_Given problem_
Omit all pictures. Copy the rest of the material exactly.

··· Data block ···

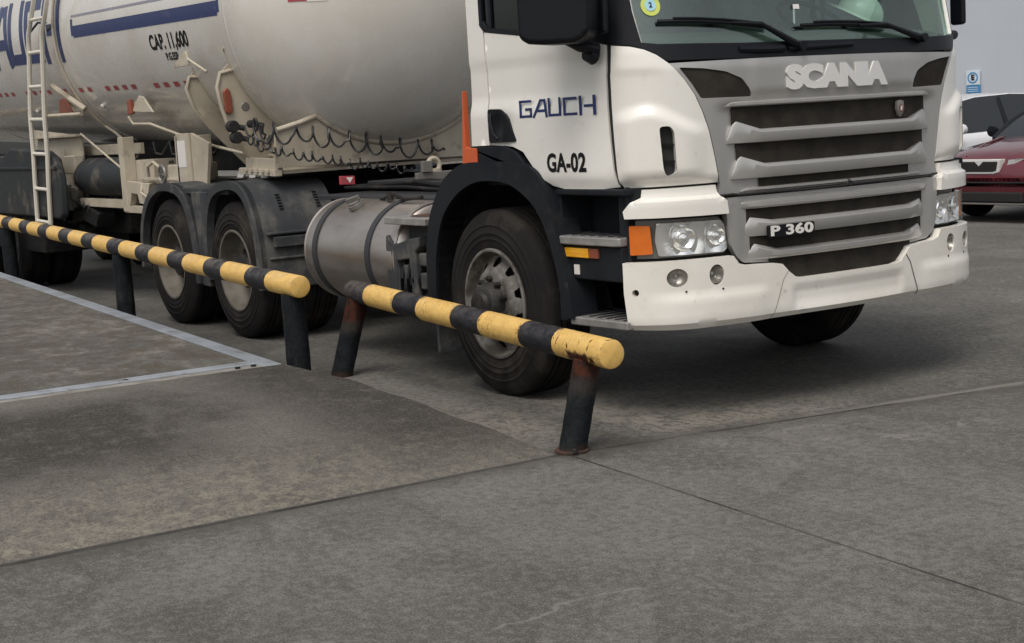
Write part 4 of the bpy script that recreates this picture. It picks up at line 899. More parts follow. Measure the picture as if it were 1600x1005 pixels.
# air pipes bundle
for k in range(5):
    m = MB(); yy = -.55+.07*k; m.tube([(-4.5, yy, 1.09), (-3.6, yy+.03*math.sin(k), 1.10+.03*(k % 2)), (-2.8, yy-.02, 1.08), (-2.0, yy, 1.14)], .013+.004*(k % 2), 8); m.build('air_pipe', 'frame', T)
# --- fuel tank
FT = (-.86, .700, .345); m = MB()
pr = [(-3.93, 0), (-3.94, .10), (-3.935, .24), (-3.915, .315), (-3.885, .338), (-3.87, .345)]+[(-3.85, .345), (-2.66, .345), (-2.645, .338), (-2.615, .315), (-2.595, .24), (-2.59, 0)]
m.lathe(pr, 72, 'x', (0, FT[0], FT[1])); ft = m.build('fuel_tank', 'alu', T, ang=50)
for xx in (-3.73, -2.97):
    m = MB(); m.lathe([(xx-.030, .347), (xx-.030, .354), (xx-.020, .356), (xx+.020, .356), (xx+.030, .354), (xx+.030, .347)], 60, 'x', (0, FT[0], FT[1])); m.build('tank_strap', 'strap', ft, ang=50)
for xx in (-3.895, -2.635):
    m = MB(); m.lathe([(xx-.006, .336), (xx, .347), (xx+.006, .336)], 60, 'x', (0, FT[0], FT[1])); m.build('end_seam', 'alu', ft)
m = MB(); a = R(118); c = Vector((-3.42, FT[0]+.345*math.cos(a), FT[1]+.345*math.sin(a))); nrm = Vector((0, math.cos(a), math.sin(a)))
m.tube([c, c+nrm*.03], .055, 20); m.tube([c+nrm*.03, c+nrm*.045], .045, 20); m.box(-.05, .05, -.012, .012, 0, .03, Matrix.Translation(c+nrm*.045) @ Matrix.Rotation(a-math.pi/2, 4, 'X') @ Matrix.Rotation(.6, 4, 'Z')); m.build('filler_cap', 'lampgrey', ft, bevel=.003)
m = MB(); m.tube([(-3.30, -.90, 1.045), (-3.1, -.92, 1.085), (-2.9, -.95, 1.06), (-2.7, -.93, 1.07)], .012, 8); m.tube([(-3.12, -.93, 1.045), (-3.12, -.93, 1.095)], .022, 10); m.build('fuel_line', 'frame', ft)
m = MB(); m.box(-2.66, -2.16, -1.235, -.70, .930, .972); sp_ = m.build('battery_step', 'tread', T, bevel=.006)
m = MB(); m.add([(-2.40+.19*math.cos(a), -1.0+.16*math.sin(a), .9735) for a in np.linspace(0, 6.283, 25)[:-1]], [tuple(range(24))]); m.build('anti_slip_patch', 'rust', sp_, smooth=False)
m = MB(); m.box(-2.60, -2.17, -1.10, -.62, .40, .925); m.build('battery_carrier', 'guard', T, bevel=.012)
m = MB(); m.box(-2.70, -2.60, -1.19, -1.0, .48, .78); m.prism([(-2.72, .86), (-2.62, .80), (-2.45, .84), (-2.30, .86), (-2.31, .80), (-2.36, .76), (-2.36, .40), (-2.42, .38), (-2.44, .72), (-2.60, .70), (-2.62, .45), (-2.72, .45), (-2.73, .78)], -1.20, -1.13, 1)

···

_Solution to this task_
Write part 4 of the bpy script that recreates this picture. It picks up at line 899. More parts follow. Measure the picture as if it were 1600x1005 pixels.
# air pipes bundle
for k in range(5):
    m = MB(); yy = -.55+.07*k; m.tube([(-4.5, yy, 1.09), (-3.6, yy+.03*math.sin(k), 1.10+.03*(k % 2)), (-2.8, yy-.02, 1.08), (-2.0, yy, 1.14)], .013+.004*(k % 2), 8); m.build('air_pipe', 'frame', T)
# --- fuel tank
FT = (-.86, .700, .345); m = MB()
pr = [(-3.93, 0), (-3.94, .10), (-3.935, .24), (-3.915, .315), (-3.885, .338), (-3.87, .345)]+[(-3.85, .345), (-2.66, .345), (-2.645, .338), (-2.615, .315), (-2.595, .24), (-2.59, 0)]
m.lathe(pr, 72, 'x', (0, FT[0], FT[1])); ft = m.build('fuel_tank', 'alu', T, ang=50)
for xx in (-3.73, -2.97):
    m = MB(); m.lathe([(xx-.030, .347), (xx-.030, .354), (xx-.020, .356), (xx+.020, .356), (xx+.030, .354), (xx+.030, .347)], 60, 'x', (0, FT[0], FT[1])); m.build('tank_strap', 'strap', ft, ang=50)
for xx in (-3.895, -2.635):
    m = MB(); m.lathe([(xx-.006, .336), (xx, .347), (xx+.006, .336)], 60, 'x', (0, FT[0], FT[1])); m.build('end_seam', 'alu', ft)
m = MB(); a = R(118); c = Vector((-3.42, FT[0]+.345*math.cos(a), FT[1]+.345*math.sin(a))); nrm = Vector((0, math.cos(a), math.sin(a)))
m.tube([c, c+nrm*.03], .055, 20); m.tube([c+nrm*.03, c+nrm*.045], .045, 20); m.box(-.05, .05, -.012, .012, 0, .03, Matrix.Translation(c+nrm*.045) @ Matrix.Rotation(a-math.pi/2, 4, 'X') @ Matrix.Rotation(.6, 4, 'Z')); m.build('filler_cap', 'lampgrey', ft, bevel=.003)
m = MB(); m.tube([(-3.30, -.90, 1.045), (-3.1, -.92, 1.085), (-2.9, -.95, 1.06), (-2.7, -.93, 1.07)], .012, 8); m.tube([(-3.12, -.93, 1.045), (-3.12, -.93, 1.095)], .022, 10); m.build('fuel_line', 'frame', ft)
m = MB(); m.box(-2.66, -2.16, -1.235, -.70, .930, .972); sp_ = m.build('battery_step', 'tread', T, bevel=.006)
m = MB(); m.add([(-2.40+.19*math.cos(a), -1.0+.16*math.sin(a), .9735) for a in np.linspace(0, 6.283, 25)[:-1]], [tuple(range(24))]); m.build('anti_slip_patch', 'rust', sp_, smooth=False)
m = MB(); m.box(-2.60, -2.17, -1.10, -.62, .40, .925); m.build('battery_carrier', 'guard', T, bevel=.012)
m = MB(); m.box(-2.70, -2.60, -1.19, -1.0, .48, .78); m.prism([(-2.72, .86), (-2.62, .80), (-2.45, .84), (-2.30, .86), (-2.31, .80), (-2.36, .76), (-2.36, .40), (-2.42, .38), (-2.44, .72), (-2.60, .70), (-2.62, .45), (-2.72, .45), (-2.73, .78)], -1.20, -1.13, 1)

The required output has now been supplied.